Alongside this comes a soundtrack album, all but two tracks of which are hitherto unreleased. There's an NFT film season around and about Dylan, in central London. September 24 is Dylan day, with buskers in the windows of Foyles's bookshop. The paperback edition of his autobiography Chronicles Volume One is published, as is The Bob Dylan Scrapbook: 1956-1966, a sort of adult pop-up book full of unseen archive and photographic material. What, you might ask, has happened to inspire this sudden wave of Dylanology and Bobmania?
Basically, two things: Chronicles and No Direction Home. Chronicles stunned everyone, me included. Usually, when Dylan commits himself to writing anything that isn't a song, the result is impenetrable. His poems seldom quite work and his novel, Tarantula, lacks structure of any kind. And he has always been comprehensively evasive whenever he has been asked to explain himself in interviews and at press conferences. When once asked what his songs were about, he just said some were about three minutes and some about 12 minutes. But Chronicles is clear, apparently frank, unremittingly serious about his musical influences and exquisitely written. It is, in fact, a masterpiece, as 180,000 buyers of the hardback in Britain will have found.
As if that wasn't enough, No Direction Home is another masterpiece, arguably the greatest documentary about rock music ever made — two other prime contenders being Scorsese's The Last Waltz, which included a Dylan performance, and D A Pennebaker's Don't Look Back, which was about Dylan's 1965 tour of Britain. Not only does Dylan make great art, he inspires it in others.

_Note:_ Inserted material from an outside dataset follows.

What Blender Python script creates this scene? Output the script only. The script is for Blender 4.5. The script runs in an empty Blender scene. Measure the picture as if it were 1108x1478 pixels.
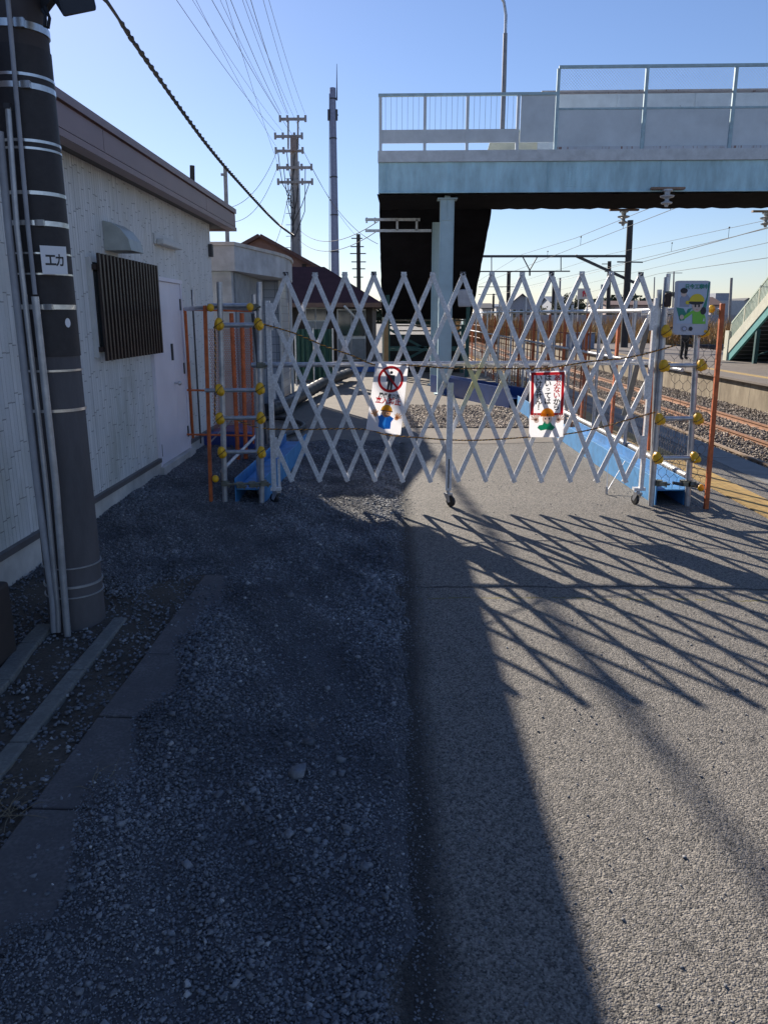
import bpy, math, random
import numpy as np
from mathutils import Vector, Matrix, Euler
random.seed(7)
R = math.radians
S = bpy.context.scene
COL = S.collection

# ------------------------------------------------------------------ camera
H = 1.6
PITCH = math.atan((739 - 459) / 1110.0)
YAW = R(0.8)
cam = bpy.data.cameras.new('camera')
co = bpy.data.objects.new('camera', cam); COL.objects.link(co)
co.location = (0, 0, H)
co.rotation_euler = (math.pi / 2 - PITCH, 0, YAW)
cam.sensor_fit = 'VERTICAL'; cam.sensor_height = 36; cam.lens = 36 * 1110 / 1478.0
cam.clip_start = 0.05; cam.clip_end = 3000
S.camera = co
S.render.resolution_x = 767; S.render.resolution_y = 1024

# ------------------------------------------------------------------ light
SUN = Vector((-0.88, 1.86, 1.0)).normalized()
EL = math.asin(SUN.z); AZ = math.atan2(SUN.x, SUN.y)
w = bpy.data.worlds.new('World'); S.world = w; w.use_nodes = True
wt = w.node_tree; wt.nodes.clear()
sky = wt.nodes.new('ShaderNodeTexSky'); sky.sky_type = 'NISHITA'; sky.sun_disc = False
sky.sun_elevation = EL; sky.sun_rotation = AZ; sky.altitude = 0
sky.air_density = 1.1; sky.dust_density = 0.14; sky.ozone_density = 3.3
bg = wt.nodes.new('ShaderNodeBackground'); bg.inputs[1].default_value = 0.064
wo = wt.nodes.new('ShaderNodeOutputWorld')
tn = wt.nodes.new('ShaderNodeMix'); tn.data_type = 'RGBA'; tn.blend_type = 'MULTIPLY'; tn.inputs[0].default_value = 1
tn.inputs[7].default_value = (1.0, 1.0, 1.20, 1)      # the clear winter blue of this sky
wt.links.new(sky.outputs[0], tn.inputs[6]); wt.links.new(tn.outputs[2], bg.inputs[0]); wt.links.new(bg.outputs[0], wo.inputs[0])
sl = bpy.data.lights.new('sun', 'SUN'); sl.energy = 5.0; sl.angle = R(0.5); sl.color = (1.0, 0.91, 0.78)
so = bpy.data.objects.new('sun', sl); COL.objects.link(so)
so.rotation_euler = (-SUN).to_track_quat('-Z', 'Y').to_euler(); so.location = (0, 0, 20)
S.view_settings.view_transform = 'Standard'; S.view_settings.look = 'None'
S.view_settings.exposure = 0.74; S.view_settings.gamma = 1; S.view_settings.use_curve_mapping = False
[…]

The creation of this film has been a mysterious, tortuous process. At its heart is a long — apparently 10 hours in total — interview with Dylan conducted by Jeff Rosen, his manager. Other interviews, with friends, collaborators and fellow artists, were also conducted by Rosen. There is also a vast amount of previously unseen archive material, including, crucially, extracts from 60 hours of film of his 1966 tour of Britain owned by Dylan himself. Scorsese does not seem to have met Dylan throughout the process. Instead, he has made a collage of all these elements. The result is a story told partly by Dylan and partly about him. And it is a great story, one even I — a Bob freak since the age of 11, when I pestered myself a sheepskin coat and corduroy cap just like his on the cover of the first album — had not fully understood until now.
Weirdly, though Chronicles and No Direction Home were put together around the same time, there was no interaction between the two. The film people did not even know he was writing the book. Yet they are, predominantly, about the same thing: Dylan's formative period after his first arrival in New York in a blizzard in 1961. He arrived there from Hibbing, Minnesota, where he had been raised in a stable, middle-class household. He invented an alternative biography about working-class roots, an upbringing in New Mexico and hopping boxcars across the country. Less than two years after that blizzard, this compulsive myth-maker was a star.
But, from the beginning, he was a star on the run, fleeing every attempt to pin him down, to label him. This, as his film wends its brilliant way through its encyclopedic range of material, is Scorsese's main theme, just as it is the subtext of Chronicles and the true meaning of the Neverending tour, the continuing global concert series he seems unable to live without. But why, exactly, was he, is he, running?
The broad answer is that he has always believed in the constant state of becoming, that you must always travel and never arrive, and that the road does not lead to the truth, the road is the truth. The problem was, in the critical period on which this current Dylanological wave now focuses, everyone was trying to tell him that he had arrived. All poor, unformed 20-year-old Bob knew was that this must never happen. So he started dodging and weaving like a sub-flyweight boxer, evading every attempt to possess him. He was introduced at the Newport Folk Festival in 1963 with the words: "You know him — he's yours." Nothing could have been further from the truth. He was called a folk singer, yet in radio interviews — the best are on a CD included with the Scrapbook — he denied the label. Then, with songs like Blowin' in the Wind, Masters of War and A Hard Rain's a-Gonna Fall, he was called a protest singer. This was a label he hated even more. Asked by one dumb reporter how many protest singers there were, Dylan first looked derisive, then deadpan: "136." Pause. "Maybe 142."